Timings: meeting at 14:00–17:30, followed by dinner.
Location: talks in B3.03, Zeeman Building.
14:00 Pénélope Azuelos (University of Bristol)
Narrow Schreier graphs and virtual fibre subgroups
A finitely generated subgroup H of a finitely generated group G is a virtual fibre subgroup if G admits a finite index subgroup which surjects onto the integers and the kernel has finite index in H. This condition is very strong; it implies many nice properties of the subgroup and imposes a number of geometric properties on the Schreier graph of H∖G. In this talk, I will discuss the extent to which various geometric properties of the Schreier graph, including the number of ends, growth and 'narrowness' characterise virtual fibre subgroups.
15:00 Luca Sabatini (University of Warwick)
Expanders, diameter bounds and group properties
Let G be a finite group and let X be a symmetric generating set. Which properties of Cay(G,X) genuinely depend on the choice of X? It is known that having very large diameter, i.e. greater than or equal to |G|^\epsilon, is in fact a group property. Answering a question of Pyber and Szabo, we exhibit a group G with two generating sets X and Y of fixed cardinality such that Cay(G,X) is an expander graph (in particular with diameter O(\log|G|)), while Cay(G,Y) has super-polylogarithmic diameter. This is joint work with S. Eberhard.
16:00 Tea & Coffee
16:30 Emmanuel Breuillard (University of Oxford)
Spectral gaps in finite groups of Lie type
Cayley graphs of finite simple groups of Lie type, as opposed to say abelian or nilpotent groups, are expected to be expander graphs. I will discuss progress towards a conjecture that in bounded rank, finite simple groups are uniformly expanding. This means that the spectral gap depends only on the rank and not on the Cayley graph, nor the group. The method relies on transferring to finite characteristic a uniformity result for Zariski-dense subgroups of complex semisimple algebraic groups proved by means of some ingredients from diophantine geometry. This is joint work with Oren Becker.
Timings: meeting at 13:00–16:30, followed by drinks and dinner.
Location: talks in Lecture Theatre A (G23), Watson Building (R15 on campus map)
13:00 Patricia Medina Capilla (University of Warwick)
Crown-based powers and their applications
Initially discovered by Gaschutz in the 1950s, before later being extended by Dalla Volta and Lucchini in the 1990s, the theory of crowns in finite groups has a long and rich history, with numerous applications. Central to this theory is the observation that establishing generation results for a particular class of groups, known as crown-based powers, is often sufficient to derive corresponding results for all finite groups. In this talk, we will explore how this framework can be applied to a range of generation problems, highlighting in particular how the structure of a group’s chief factors determines its generation behaviour.
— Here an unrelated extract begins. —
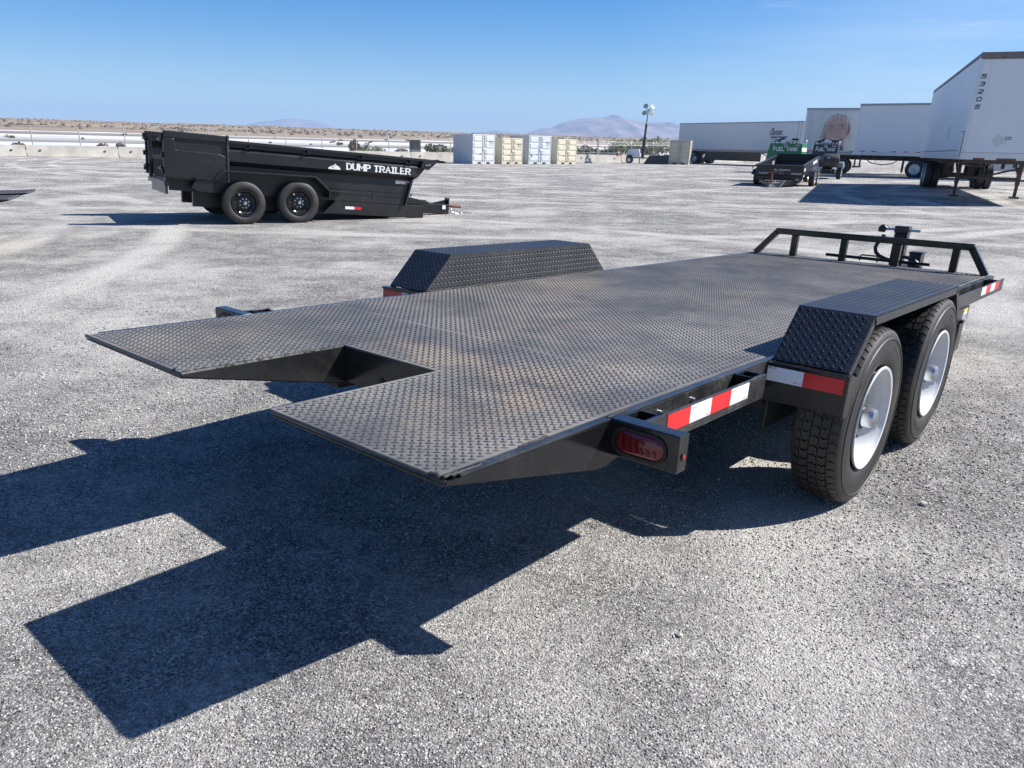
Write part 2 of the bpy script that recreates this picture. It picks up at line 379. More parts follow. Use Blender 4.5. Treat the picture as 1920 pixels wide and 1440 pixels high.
m, n, l, b = new_mat("mountain_rock")
f, _ = noise_fac(n, l, 0.004, 8, 0.4, 0.65)
l.new(mixc(n, l, f, (0.30, 0.235, 0.21), (0.15, 0.125, 0.12)), b.inputs['Base Color'])
b.inputs['Roughness'].default_value = 1.0
M['rock'] = m
def leafmat(name, a, c):
    m, n, l, b = new_mat(name)
    geo = n.new("ShaderNodeNewGeometry")
    l.new(mixc(n, l, geo.outputs['Random Per Island'], a, c), b.inputs['Base Color'])
    b.inputs['Roughness'].default_value = 0.8; b.inputs['Specular IOR Level'].default_value = 0.2
    return m
M['sage'] = leafmat("sage_leaf", (0.20, 0.215, 0.14), (0.34, 0.34, 0.24))
M['greenbush'] = leafmat("green_bush_leaf", (0.13, 0.16, 0.08), (0.25, 0.275, 0.16))
M['drybush'] = leafmat("dry_bush_leaf", (0.13, 0.10, 0.06), (0.24, 0.19, 0.12))
M['darksage'] = leafmat("dark_sagebrush", (0.075, 0.062, 0.045), (0.15, 0.115, 0.08))
M['twig'] = paint("dry_twig", (0.10, 0.075, 0.05), 0.9)
# chain link: a fine woven mesh seen through
m, n, l, b = new_mat("chain_link_wire")
b.inputs['Base Color'].default_value = (0.30, 0.31, 0.32, 1); b.inputs['Roughness'].default_value = 0.5
b.inputs['Alpha'].default_value = 0.10
M['chainlink'] = m
# portrait print colours
def prnt(name, c, c2, sc): 
    m, n, l, b = new_mat(name)
    tco = n.new("ShaderNodeTexCoord")
    mp = n.new("ShaderNodeMapping"); mp.inputs['Scale'].default_value = (1.0, 1.0, 0.25) if sc > 4 else (1, 1, 1)
    l.new(tco.outputs['Object'], mp.inputs[0])
    f, _ = noise_fac(n, l, sc, 4, 0.38, 0.65, mp.outputs[0])
    l.new(mixc(n, l, f, c, c2), b.inputs['Base Color']); b.inputs['Roughness'].default_value = 0.45
    return m
M['p_bg'] = prnt("print_pale_ground", (0.66, 0.69, 0.66), (0.58, 0.64, 0.58), 1.2)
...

14:00 Coen del Valle (Open University)
The binary actions of sporadic groups
An action of a finite group is called binary if the permutation group it induces has relational complexity 2. We will begin by discussing the concepts of relational complexity and binary actions of permutation groups, before exploring some recent progress towards classifying the binary actions of the finite simple groups, with a particular emphasis on the recently completed classification of binary actions of the sporadic groups.
15:00 Tea & Coffee
15:30 Martin Liebeck (Imperial College London)
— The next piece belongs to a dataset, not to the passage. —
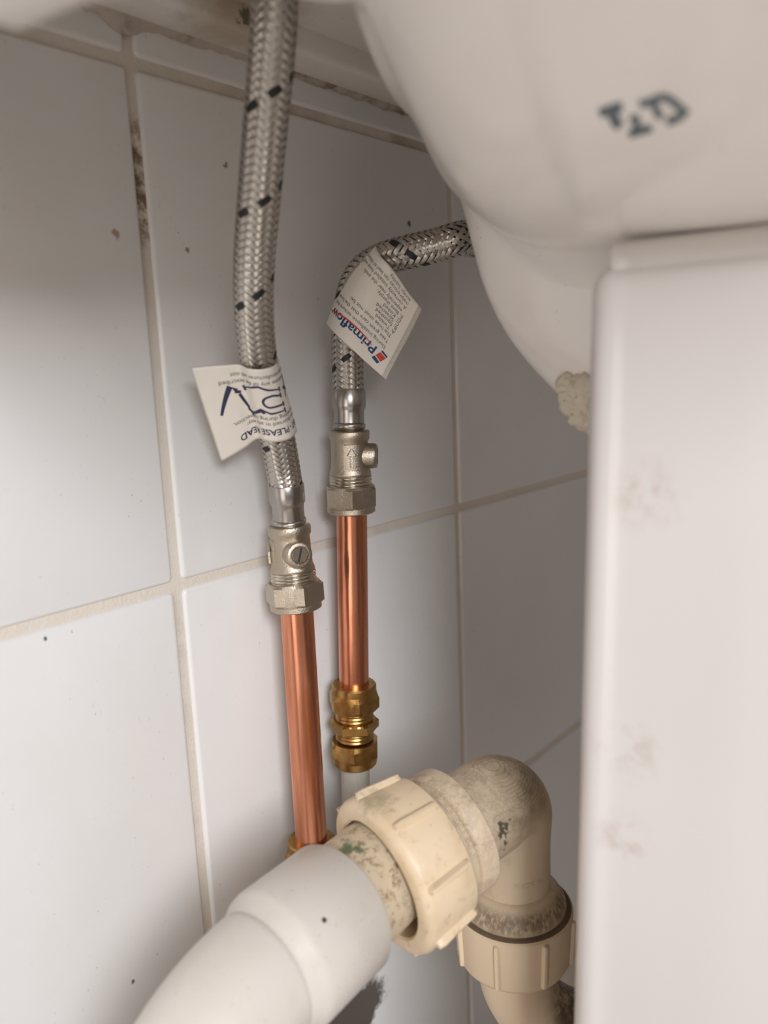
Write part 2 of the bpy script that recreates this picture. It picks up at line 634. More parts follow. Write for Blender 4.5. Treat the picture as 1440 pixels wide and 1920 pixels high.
_a = lambda u, v, d: tuple(at(u, v, d))
LIP = mirror({90: (XC, -0.074, 0.205), 112: (0.095, -0.080, 0.190), 124: (0.072, -0.092, 0.176), 137: (0.046, -0.1025, 0.172), 150: (0.020, -0.113, 0.174),
              157: (-0.006, -0.128, 0.177), 162: (-0.0245, -0.139, 0.1785), 167: _a(610, 5, 0.185), 172: _a(440, -25, 0.165), 177: _a(220, -2, 0.145),
              182: _a(100, 26, 0.138), 187: _a(0, 48, 0.130), 193: (-0.150, -0.150, 0.152), 200: (-0.160, -0.19, 0.165), 210: (-0.157, -0.25, 0.176), 226: (-0.125, -0.35, 0.182), 248: (-0.02, -0.425, 0.185), 270: (XC, -0.45, 0.185)})
# ring where the bowl meets the flat rim underside
BT = mirror({90: (XC, -0.076, 0.198), 112: (0.093, -0.081, 0.183), 124: (0.071, -0.093, 0.170), 137: (0.050, -0.104, 0.161), 150: (0.026, -0.116, 0.165),
             157: (-0.006, -0.131, 0.172), 162: (-0.0235, -0.141, 0.177), 168: (-0.040, -0.158, 0.178), 175: (-0.052, -0.180, 0.178), 185: (-0.062, -0.210, 0.177),
             200: (-0.070, -0.26, 0.178), 225: (-0.05, -0.34, 0.180), 250: (0.03, -0.395, 0.182), 270: (XC, -0.41, 0.182)})
CREASE = mirror(polar({90: (0.086, 0.160), 115: (0.092, 0.158), 137: (0.094, 0.150), 150: (0.090, 0.136), 160: (0.0885, 0.128), 172: (0.088, 0.1235),
                       190: (0.088, 0.122), 215: (0.10, 0.122), 245: (0.15, 0.126), 270: (0.165, 0.128)}))
LEDGE = mirror(polar({90: (0.083, 0.150), 115: (0.089, 0.147), 128: (0.085, 0.141), 140: (0.073, 0.127), 152: (0.064, 0.116), 175: (0.060, 0.112),
                      210: (0.06, 0.111), 270: (0.09, 0.112)}))
B1 = mirror(polar({90: (0.079, 0.122), 122: (0.0815, 0.118), 140: (0.070, 0.112), 155: (0.060, 0.106), 175: (0.056, 0.103), 215: (0.056, 0.103), 270: (0.072, 0.103)}))
B2 = mirror(polar({90: (0.068, 0.095), 122: (0.0695, 0.0945), 150: (0.057, 0.090), 180: (0.050, 0.088), 270: (0.055, 0.088)}))
B3 = mirror(polar({90: (0.046, 0.072), 122: (0.047, 0.070), 150: (0.042, 0.069), 180: (0.039, 0.068), 270: (0.042, 0.068)}))
B4 = mirror(polar({90: (0.030, 0.061), 180: (0.028, 0.060), 270: (0.030, 0.060)}))
NB = 180
TH = [360.0 * k / NB for k in range(NB)]
ring = lambda tab: [per_interp(tab, a) for a in TH]
rl, rc_, rd = ring(LIP), ring(CREASE), ring(LEDGE)
rings = []
# waste end upwards
rings.append(ring(B4))
b4, b3, b2, b1 = ring(B4), ring(B3), ring(B2), ring(B1)


def spline_rings(keys, per):
    out = []
    n = len(keys)
    for i in range(n - 1):
        for k in range(per):
            tt = k / per
            row = []
            for j in range(NB):
                p0 = keys[max(0, i - 1)][j] if i > 0 else keys[0][j] * 2 - keys[1][j]
                p1, p2 = keys[i][j], keys[i + 1][j]
                p3 = keys[i + 2][j] if i + 2 < n else p2 * 2 - p1
                row.append(0.5 * ((2 * p1) + (p2 - p0) * tt + (2 * p0 - 5 * p1 + 4 * p2 - p3) * tt * tt + (3 * p1 - p0 - 3 * p2 + p3) * tt ** 3))
            out.append(row)
    out.append(list(keys[-1]))
    return out


rings = spline_rings([b4, b3, b2, b1, rd], 5)
# ledge out to the crease, gently concave
for k in range(1, 6):
    s = k / 6
    rings.append([rd[j].lerp(rc_[j], s) + Vector((0, 0, 0.0035 * math.sin(PI * s))) * (min(1, (rc_[j] - rd[j]).length / 0.02)) for j in range(NB)])
# crease -> bowl top: convex flank, then the flat underside of the rim out to the lip
rt_ = ring(BT)


def SAG(a):
    a = min(a, (540 - a) % 360) if a < 270 else a
    x = max(0.0, min(1.0, (a - 150) / 60))
    return 0.09 + 0.05 * x * x * (3 - 2 * x)


for k in range(0, 17):
    s = k / 16
    row = []
    for j in range(NB):
        p = rc_[j].lerp(rt_[j], s)
        L = (rt_[j] - rc_[j]).length
        p.z += -SAG(TH[j]) * L * math.sin(PI * s)
        row.append(p)
    rings.append(row)
for k in range(1, 9):
    s = k / 8
    rings.append([rt_[j].lerp(rl[j], s) for j in range(NB)])
# rounded lip and the wall of the recess / outer skirt
cen = Vector((XC, -0.24, 0))


def lip_in(j, off):
    a, b = rl[(j - 1) % NB], rl[(j + 1) % NB]
    tg = (b - a)
    tg.z = 0
    nrm = Vector((tg.y, -tg.x, 0)).normalized()      # outward for a counter-clockwise ring
    return nrm * off


for off, dz in ((0.003, 0.0015), (0.0048, 0.005), (0.005, 0.010)):
    rings.append([rl[j] + lip_in(j, off) + Vector((0, 0, dz)) for j in range(NB)])
rings.append([Vector((rl[j].x, rl[j].y, 0.243)) + lip_in(j, 0.004) for j in range(NB)])
basin = thing('washbasin', (XC, -0.2, 0.12), 'white ceramic washbasin with curved underside, seen from below against the tiled wall', 'washbasin')
bm = bmesh.new()
skin_rings(bm, rings, False, False)
bmesh.ops.recalc_face_normals(bm, faces=bm.faces)
bowl = obj('bowl_underside', bm, M_BASIN, basin)
BVH_B = BVHTree.FromObject(bowl, bpy.context.evaluated_depsgraph_get()) if False else None
# back deck with a rib along the wall, left and right skirts next to the wall
DECK_Z = 0.2215
bm = bmesh.new()
box(bm, (-0.155, -0.20, 0.2315), (0.415, -0.0005, 0.262), 0.004)
box(bm, (-0.150, -0.022, DECK_Z), (0.41, -0.0008, 0.240), 0.003, 3)
deck = obj('deck', bm, M_BASIN, basin)
sharpen(deck, 50)
bm = bmesh.new()
box(bm, (-0.158, -0.150, 0.153), (-0.138, -0.0008, 0.262), 0.006, 3)
obj('side_skirt', bm, M_BASIN, basin)
bm = bmesh.new()
box(bm, (0.398, -0.150, 0.153), (0.418, -0.0008, 0.262), 0.006, 3)
obj('side_skirt', bm, M_BASIN, basin)
# rim and inside of the bowl
bm = bmesh.new()


def rrect(z, grow, n=96):
    out = []
    for k in range(n):
        a = 2 * PI * k / n
        ca, sa = math.cos(a), math.sin(a)
        e = 4.5
        r = (abs(ca / (0.287 + grow)) ** e + abs(sa / (0.228 + grow)) ** e) ** (-1 / e)
        out.append(Vector((XC + r * ca, min(-0.0012, -0.2285 + r * sa), z)))
    return out


def ell(z, a_, b_, yc, n=96):
    return [Vector((XC + a_ * math.cos(2 * PI * k / n), yc + b_ * math.sin(2 * PI * k / n), z)) for k in range(n)]


skin_rings(bm, [rrect(0.2425, -0.003), rrect(0.2435, 0), rrect(0.258, 0), rrect(0.263, -0.004), ell(0.262, 0.24, 0.155, -0.255), ell(0.250, 0.228, 0.146, -0.255),
                ell(0.21, 0.19, 0.12, -0.25), ell(0.185, 0.12, 0.085, -0.235), ell(0.175, 0.03, 0.03, -0.2)], False, True)
obj('rim_and_bowl', bm, M_BASIN, basin)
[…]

p-exceptional permutation groups and applications to character theory
Let p be a prime. A p-exceptional permutation group is a transitive group G for which p divides the order of a point stabilizer H, but divides none of the orbit sizes of H. I will describe various classification results for p-exceptional groups, and show how they apply to questions in character theory, such as generalisations of the Gluck-Wolf theorem.